Si les conditions de vie des travailleurs migrants saisonniers étaient, à Almeria, d’une extrême dureté, les choses ont empiré ces dernières années avec l’arrivée de la crise économique. Si avant il était possible de travailler quelques 15 jours par mois il est maintenant quasi impossible de trouver du travail et par conséquent impossible de trouver un logement digne de ce nom et de quoi subvenir à ses besoins. Les chabolas et cortijos ne font que se multiplier dans la province. Les cortijos sont les anciennes maisons des agriculteurs, abandonnées depuis des années et reprises par les travailleurs immigrés, souvent sans arrivée d’eau ni d’électricité. Certains agriculteurs trouvent le moyen de se faire payer la location de ces taudis ne respectant aucune norme sanitaire.
Toujours à Tierra d’Almeria, ils seraient 80 à vivre dans un hameau de chabolas. Des marocains pour une grande majorité d’entre eux. Ils n’ont plus de travail pour la plupart. Nous sommes venus ici pour parler avec un homme que mon collègue connait bien. On nous explique qu’il a été expulsé, renvoyé au Maroc sans que nous ne sachions rien. C’est difficile de comprendre, personne ne parle espagnol. Pendant ce temps, juste à côté de nous, un jeune enterre des fils électriques « on prend de l’électricité des installations publiques mais on est obligé de les cacher sous terre parce que quand vient la police ils arrachent tout ».

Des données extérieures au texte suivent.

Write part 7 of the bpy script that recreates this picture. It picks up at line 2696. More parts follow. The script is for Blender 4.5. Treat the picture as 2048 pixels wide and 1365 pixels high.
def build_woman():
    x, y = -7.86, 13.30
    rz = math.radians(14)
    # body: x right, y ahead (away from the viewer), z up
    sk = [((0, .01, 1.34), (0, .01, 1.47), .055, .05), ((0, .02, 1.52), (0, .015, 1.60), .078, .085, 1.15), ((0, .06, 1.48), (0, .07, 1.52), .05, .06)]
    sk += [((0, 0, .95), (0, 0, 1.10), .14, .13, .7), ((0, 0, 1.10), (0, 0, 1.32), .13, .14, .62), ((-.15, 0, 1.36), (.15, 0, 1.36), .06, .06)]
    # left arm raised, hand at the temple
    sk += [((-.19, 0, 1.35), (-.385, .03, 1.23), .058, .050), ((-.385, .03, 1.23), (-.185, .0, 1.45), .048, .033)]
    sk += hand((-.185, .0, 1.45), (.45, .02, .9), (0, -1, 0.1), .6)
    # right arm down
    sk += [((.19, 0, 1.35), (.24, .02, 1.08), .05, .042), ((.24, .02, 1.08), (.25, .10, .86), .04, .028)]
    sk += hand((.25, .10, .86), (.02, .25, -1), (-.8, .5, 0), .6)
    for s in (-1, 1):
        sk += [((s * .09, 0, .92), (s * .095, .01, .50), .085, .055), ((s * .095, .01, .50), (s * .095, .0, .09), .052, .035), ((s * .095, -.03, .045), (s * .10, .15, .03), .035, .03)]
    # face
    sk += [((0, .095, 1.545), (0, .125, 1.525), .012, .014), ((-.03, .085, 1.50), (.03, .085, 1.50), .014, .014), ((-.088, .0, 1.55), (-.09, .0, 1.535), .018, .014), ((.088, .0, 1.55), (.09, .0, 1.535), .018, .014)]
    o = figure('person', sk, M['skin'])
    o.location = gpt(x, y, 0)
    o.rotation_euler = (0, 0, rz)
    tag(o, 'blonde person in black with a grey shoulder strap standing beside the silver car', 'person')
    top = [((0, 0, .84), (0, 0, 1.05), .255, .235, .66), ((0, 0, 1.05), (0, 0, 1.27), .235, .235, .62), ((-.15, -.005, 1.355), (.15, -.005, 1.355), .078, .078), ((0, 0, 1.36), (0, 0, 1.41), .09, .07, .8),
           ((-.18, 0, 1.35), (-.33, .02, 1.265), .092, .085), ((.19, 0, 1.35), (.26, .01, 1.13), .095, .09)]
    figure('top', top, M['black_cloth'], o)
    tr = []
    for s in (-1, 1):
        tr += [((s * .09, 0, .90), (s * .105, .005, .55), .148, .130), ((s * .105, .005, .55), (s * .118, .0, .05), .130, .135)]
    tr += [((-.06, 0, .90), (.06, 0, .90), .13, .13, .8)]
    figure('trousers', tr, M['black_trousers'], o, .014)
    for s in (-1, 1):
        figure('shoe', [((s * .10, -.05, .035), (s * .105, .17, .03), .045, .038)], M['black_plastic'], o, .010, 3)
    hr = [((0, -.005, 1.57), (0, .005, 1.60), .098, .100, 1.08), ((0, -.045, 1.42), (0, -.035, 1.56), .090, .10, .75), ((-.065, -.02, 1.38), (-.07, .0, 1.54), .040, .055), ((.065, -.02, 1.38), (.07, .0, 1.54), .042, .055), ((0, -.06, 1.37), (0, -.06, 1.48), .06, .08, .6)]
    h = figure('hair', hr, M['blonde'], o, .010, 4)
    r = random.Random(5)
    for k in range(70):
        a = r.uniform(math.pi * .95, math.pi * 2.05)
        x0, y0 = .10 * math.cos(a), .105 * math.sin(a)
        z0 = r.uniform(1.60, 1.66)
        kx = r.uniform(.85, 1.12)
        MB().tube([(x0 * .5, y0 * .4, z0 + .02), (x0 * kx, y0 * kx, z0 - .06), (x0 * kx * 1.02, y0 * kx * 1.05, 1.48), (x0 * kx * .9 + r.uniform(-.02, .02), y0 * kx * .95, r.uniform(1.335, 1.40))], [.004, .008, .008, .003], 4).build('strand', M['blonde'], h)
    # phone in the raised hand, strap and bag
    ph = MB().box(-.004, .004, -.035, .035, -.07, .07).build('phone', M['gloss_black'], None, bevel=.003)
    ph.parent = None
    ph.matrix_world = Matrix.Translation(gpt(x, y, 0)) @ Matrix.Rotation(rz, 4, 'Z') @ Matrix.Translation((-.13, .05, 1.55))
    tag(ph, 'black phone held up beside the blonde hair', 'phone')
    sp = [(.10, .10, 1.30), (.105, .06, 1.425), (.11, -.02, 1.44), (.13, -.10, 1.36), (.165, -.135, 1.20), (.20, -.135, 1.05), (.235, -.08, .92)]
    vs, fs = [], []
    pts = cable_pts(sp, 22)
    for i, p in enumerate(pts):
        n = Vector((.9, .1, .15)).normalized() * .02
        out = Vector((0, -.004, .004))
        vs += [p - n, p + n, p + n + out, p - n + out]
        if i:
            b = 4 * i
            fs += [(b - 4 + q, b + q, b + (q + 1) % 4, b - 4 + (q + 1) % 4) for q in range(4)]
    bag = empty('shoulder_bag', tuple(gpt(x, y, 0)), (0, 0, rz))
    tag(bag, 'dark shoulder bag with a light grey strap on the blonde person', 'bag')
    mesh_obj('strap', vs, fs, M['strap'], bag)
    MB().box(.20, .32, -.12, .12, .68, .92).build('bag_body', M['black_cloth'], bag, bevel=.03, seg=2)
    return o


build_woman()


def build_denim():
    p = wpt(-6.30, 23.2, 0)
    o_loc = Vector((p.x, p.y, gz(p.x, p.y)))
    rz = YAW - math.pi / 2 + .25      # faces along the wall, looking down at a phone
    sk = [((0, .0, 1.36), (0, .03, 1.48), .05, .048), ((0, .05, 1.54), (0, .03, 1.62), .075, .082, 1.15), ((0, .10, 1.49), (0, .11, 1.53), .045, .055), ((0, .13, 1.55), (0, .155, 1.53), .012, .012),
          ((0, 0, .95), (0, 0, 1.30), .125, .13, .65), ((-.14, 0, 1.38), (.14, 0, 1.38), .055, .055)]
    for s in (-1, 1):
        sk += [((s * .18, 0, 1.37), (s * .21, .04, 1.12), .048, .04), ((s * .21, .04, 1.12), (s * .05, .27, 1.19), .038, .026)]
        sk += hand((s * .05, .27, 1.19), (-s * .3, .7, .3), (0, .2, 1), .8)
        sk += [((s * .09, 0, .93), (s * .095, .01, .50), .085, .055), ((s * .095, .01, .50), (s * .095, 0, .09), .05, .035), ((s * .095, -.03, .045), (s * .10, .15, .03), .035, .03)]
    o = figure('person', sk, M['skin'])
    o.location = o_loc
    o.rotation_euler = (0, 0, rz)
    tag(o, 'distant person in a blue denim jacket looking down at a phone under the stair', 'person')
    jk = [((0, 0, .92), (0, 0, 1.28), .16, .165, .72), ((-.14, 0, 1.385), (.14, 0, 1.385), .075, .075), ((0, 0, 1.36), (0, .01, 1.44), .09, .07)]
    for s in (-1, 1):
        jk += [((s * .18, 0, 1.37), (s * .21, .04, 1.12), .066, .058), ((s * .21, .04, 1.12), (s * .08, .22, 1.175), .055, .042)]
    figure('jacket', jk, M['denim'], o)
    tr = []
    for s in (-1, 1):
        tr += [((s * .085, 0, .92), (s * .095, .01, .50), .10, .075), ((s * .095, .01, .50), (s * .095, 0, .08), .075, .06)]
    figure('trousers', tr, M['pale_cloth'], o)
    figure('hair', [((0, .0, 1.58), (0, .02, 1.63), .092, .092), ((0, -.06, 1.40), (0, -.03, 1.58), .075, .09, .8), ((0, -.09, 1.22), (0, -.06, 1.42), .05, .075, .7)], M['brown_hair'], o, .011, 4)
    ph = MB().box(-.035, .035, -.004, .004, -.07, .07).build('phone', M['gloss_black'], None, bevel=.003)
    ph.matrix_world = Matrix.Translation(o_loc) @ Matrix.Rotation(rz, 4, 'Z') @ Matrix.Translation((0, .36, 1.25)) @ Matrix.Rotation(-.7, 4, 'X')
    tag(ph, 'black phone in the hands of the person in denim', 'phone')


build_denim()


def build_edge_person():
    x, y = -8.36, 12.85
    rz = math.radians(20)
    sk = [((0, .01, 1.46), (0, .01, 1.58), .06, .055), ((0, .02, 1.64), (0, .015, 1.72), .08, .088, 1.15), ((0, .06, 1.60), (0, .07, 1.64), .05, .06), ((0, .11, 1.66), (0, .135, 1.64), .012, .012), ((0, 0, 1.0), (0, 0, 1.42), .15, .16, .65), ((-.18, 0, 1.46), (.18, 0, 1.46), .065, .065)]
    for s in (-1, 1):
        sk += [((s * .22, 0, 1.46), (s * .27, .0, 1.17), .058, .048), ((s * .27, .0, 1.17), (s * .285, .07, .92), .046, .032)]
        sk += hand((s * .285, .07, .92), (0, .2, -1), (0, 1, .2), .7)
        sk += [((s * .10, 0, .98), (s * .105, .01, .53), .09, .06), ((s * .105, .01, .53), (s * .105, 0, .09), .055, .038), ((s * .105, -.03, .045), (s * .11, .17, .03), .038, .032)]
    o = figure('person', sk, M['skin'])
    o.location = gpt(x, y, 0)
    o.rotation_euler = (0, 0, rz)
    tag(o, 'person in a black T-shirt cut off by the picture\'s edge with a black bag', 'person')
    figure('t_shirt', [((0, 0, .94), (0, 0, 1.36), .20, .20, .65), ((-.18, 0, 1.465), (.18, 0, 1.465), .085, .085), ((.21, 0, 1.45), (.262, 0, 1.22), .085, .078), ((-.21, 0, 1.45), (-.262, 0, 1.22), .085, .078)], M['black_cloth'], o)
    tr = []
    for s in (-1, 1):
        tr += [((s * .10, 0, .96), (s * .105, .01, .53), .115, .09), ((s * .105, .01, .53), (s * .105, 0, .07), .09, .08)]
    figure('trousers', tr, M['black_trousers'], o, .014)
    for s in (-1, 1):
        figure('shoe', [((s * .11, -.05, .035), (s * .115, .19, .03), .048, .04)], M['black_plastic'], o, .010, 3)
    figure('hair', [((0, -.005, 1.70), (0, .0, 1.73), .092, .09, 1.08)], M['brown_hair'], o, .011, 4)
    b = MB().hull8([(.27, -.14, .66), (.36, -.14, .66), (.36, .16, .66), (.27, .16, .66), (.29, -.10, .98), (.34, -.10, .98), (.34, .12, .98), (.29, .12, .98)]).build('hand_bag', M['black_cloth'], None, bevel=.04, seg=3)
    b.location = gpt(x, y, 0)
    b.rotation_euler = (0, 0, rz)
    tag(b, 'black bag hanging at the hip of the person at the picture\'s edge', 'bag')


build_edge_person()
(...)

Aziz nous raconte son histoire, il a 26 ans et est arrivé en Espagne il y a 6 ans, il n’a toujours pas de papiers : « On vit comme de animaux ici, sans travail, sans droits, on ne peut pas louer d’appartement. On se lève chaque matin pour demander au chef du travail mais il n’y a pas de travail. On a de la nourriture que par la croix rouge. Il pleut à l’intérieur regarde ça ! On prend l’eau qui n’est pas potable, on récupère l’eau de la pluie. Et la police, on a peur de la police, ils viennent la nuit. On a tous peur. Les sans papiers courent le plus vite possible. Sans papiers on ne peut même pas retourner au Maroc. Je ne sais pas pourquoi ils contrôlent surtout les marocains. […] Avant je travaillais mais le chef a vendu ses serres et nous a licenciés, depuis 2007 je n’ai plus eu de travail. Avant quand il y avait du travail on te traitait plutôt bien, maintenant tout le monde cherche du travail alors ils nous traitent mal, si tu ne travailles pas comme ils disent, ils te mettent dehors, y aura toujours quelqu’un d’autre pour travailler, il faut travailler toujours plus vite. Les patrons ferment les serres à clé de l’intérieur pour plus qu’on vienne leur demander du travail. Quand je travaillais, j’étais payé 30€ pour 8h de travail par jour, mais ils ne nous faisaient pas travailler tous les jours, je travaillais environs 15jours par mois. Maintenant les gens sont prêts à être payés 20€ de la journée. »
L’impact de ce contexte sur la santé physique et psychique des travailleurs migrants.
Selon une permanente de Médecins du Monde Almeria, dernièrement beaucoup de personnes qui étaient sorties des chabolas et des cortijos y sont retournés à cause de la crise économique et des lenteurs administratives qui retardent la régularisation de beaucoup de travailleurs. Il serait 90% des travailleurs immigrés à vivre dans ces conditions. Elle s’inquiète des conséquences sociales de ce phénomène. « Ca génère un phénomène d’exclusion très fort et avec des besoins sociaux très forts aussi, avec des conditions sanitaires et d’hygiène pas croyables. […] C’est très préoccupant. Si un espagnol perd son travail il a un réseau social et familial qui peut l’aider mais si un étranger est sans travail et sans familles et sans aides sociales, sans papiers et sans et sans et sans… il y a des troubles qui apparaissent, il y a beaucoup beaucoup de dépressions, des troubles psychiques et ça a une influence sur l’ensemble du groupe. […] Il faut voir comment le contexte influence sur la santé parce que quand tu rentres dans cette zone juste l’air que tu respires est terrible et l’eau, ils prennent l’eau des étangs, ce n’est pas de l’eau potable et la situation est dramatique. El Ejido par exemple (province d’Almeria) était une ville avec un très fort rendement, il y avait beaucoup d’argent qui circulait provenant du travail des immigrés dans les serres et ça pendant dix ans et la mairie n’a jamais rien fait pour améliorer les conditions de vie des travailleurs migrants. Et l’écart de richesse que tu peux rencontrer est très brutal. »
Ainsi, en bout de chaine du cycle économique, les travailleurs migrants saisonniers paient le prix fort de la crise : sans emploi, sans logement, sans aucune considération.